Quote the data below in full, please, without altering anything.

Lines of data
"""

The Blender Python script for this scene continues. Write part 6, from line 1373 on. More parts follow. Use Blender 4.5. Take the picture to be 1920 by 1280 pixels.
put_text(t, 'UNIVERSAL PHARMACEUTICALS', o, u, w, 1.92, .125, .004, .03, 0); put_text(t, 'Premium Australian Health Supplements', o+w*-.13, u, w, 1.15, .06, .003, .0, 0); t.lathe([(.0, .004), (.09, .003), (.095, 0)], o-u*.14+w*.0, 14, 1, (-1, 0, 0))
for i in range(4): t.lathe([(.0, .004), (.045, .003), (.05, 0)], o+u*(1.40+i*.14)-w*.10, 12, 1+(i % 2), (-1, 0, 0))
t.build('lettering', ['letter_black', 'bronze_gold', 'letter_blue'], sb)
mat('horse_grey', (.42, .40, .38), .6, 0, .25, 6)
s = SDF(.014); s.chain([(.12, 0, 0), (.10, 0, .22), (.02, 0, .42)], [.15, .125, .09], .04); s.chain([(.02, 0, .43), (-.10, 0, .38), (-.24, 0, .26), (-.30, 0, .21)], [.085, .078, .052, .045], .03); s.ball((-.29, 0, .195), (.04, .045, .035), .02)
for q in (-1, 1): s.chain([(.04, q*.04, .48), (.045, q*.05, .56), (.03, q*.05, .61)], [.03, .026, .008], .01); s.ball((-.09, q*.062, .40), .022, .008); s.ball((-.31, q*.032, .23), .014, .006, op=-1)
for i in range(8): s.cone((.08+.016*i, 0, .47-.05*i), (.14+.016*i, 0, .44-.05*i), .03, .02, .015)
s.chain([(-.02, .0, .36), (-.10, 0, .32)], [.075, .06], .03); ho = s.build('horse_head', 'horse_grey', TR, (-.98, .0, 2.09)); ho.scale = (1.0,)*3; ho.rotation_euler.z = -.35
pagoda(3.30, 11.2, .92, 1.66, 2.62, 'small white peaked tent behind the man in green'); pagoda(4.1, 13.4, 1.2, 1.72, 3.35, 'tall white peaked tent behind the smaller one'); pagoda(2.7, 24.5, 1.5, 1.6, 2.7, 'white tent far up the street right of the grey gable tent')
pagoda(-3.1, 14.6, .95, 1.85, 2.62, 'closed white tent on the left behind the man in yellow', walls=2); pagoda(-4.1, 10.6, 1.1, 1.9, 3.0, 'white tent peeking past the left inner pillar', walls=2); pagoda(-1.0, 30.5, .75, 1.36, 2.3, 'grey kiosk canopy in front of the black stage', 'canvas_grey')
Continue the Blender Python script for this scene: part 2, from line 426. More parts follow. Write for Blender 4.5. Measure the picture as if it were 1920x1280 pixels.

"""

— RESPONSE BELOW —
The Blender Python script for this scene continues. Write part 6, from line 1373 on. More parts follow. Use Blender 4.5. Take the picture to be 1920 by 1280 pixels.
put_text(t, 'UNIVERSAL PHARMACEUTICALS', o, u, w, 1.92, .125, .004, .03, 0); put_text(t, 'Premium Australian Health Supplements', o+w*-.13, u, w, 1.15, .06, .003, .0, 0); t.lathe([(.0, .004), (.09, .003), (.095, 0)], o-u*.14+w*.0, 14, 1, (-1, 0, 0))
for i in range(4): t.lathe([(.0, .004), (.045, .003), (.05, 0)], o+u*(1.40+i*.14)-w*.10, 12, 1+(i % 2), (-1, 0, 0))
t.build('lettering', ['letter_black', 'bronze_gold', 'letter_blue'], sb)
mat('horse_grey', (.42, .40, .38), .6, 0, .25, 6)
s = SDF(.014); s.chain([(.12, 0, 0), (.10, 0, .22), (.02, 0, .42)], [.15, .125, .09], .04); s.chain([(.02, 0, .43), (-.10, 0, .38), (-.24, 0, .26), (-.30, 0, .21)], [.085, .078, .052, .045], .03); s.ball((-.29, 0, .195), (.04, .045, .035), .02)
for q in (-1, 1): s.chain([(.04, q*.04, .48), (.045, q*.05, .56), (.03, q*.05, .61)], [.03, .026, .008], .01); s.ball((-.09, q*.062, .40), .022, .008); s.ball((-.31, q*.032, .23), .014, .006, op=-1)
for i in range(8): s.cone((.08+.016*i, 0, .47-.05*i), (.14+.016*i, 0, .44-.05*i), .03, .02, .015)
s.chain([(-.02, .0, .36), (-.10, 0, .32)], [.075, .06], .03); ho = s.build('horse_head', 'horse_grey', TR, (-.98, .0, 2.09)); ho.scale = (1.0,)*3; ho.rotation_euler.z = -.35
pagoda(3.30, 11.2, .92, 1.66, 2.62, 'small white peaked tent behind the man in green'); pagoda(4.1, 13.4, 1.2, 1.72, 3.35, 'tall white peaked tent behind the smaller one'); pagoda(2.7, 24.5, 1.5, 1.6, 2.7, 'white tent far up the street right of the grey gable tent')
pagoda(-3.1, 14.6, .95, 1.85, 2.62, 'closed white tent on the left behind the man in yellow', walls=2); pagoda(-4.1, 10.6, 1.1, 1.9, 3.0, 'white tent peeking past the left inner pillar', walls=2); pagoda(-1.0, 30.5, .75, 1.36, 2.3, 'grey kiosk canopy in front of the black stage', 'canvas_grey')
Continue the Blender Python script for this scene: part 2, from line 426. More parts follow. Write for Blender 4.5. Measure the picture as if it were 1920x1280 pixels.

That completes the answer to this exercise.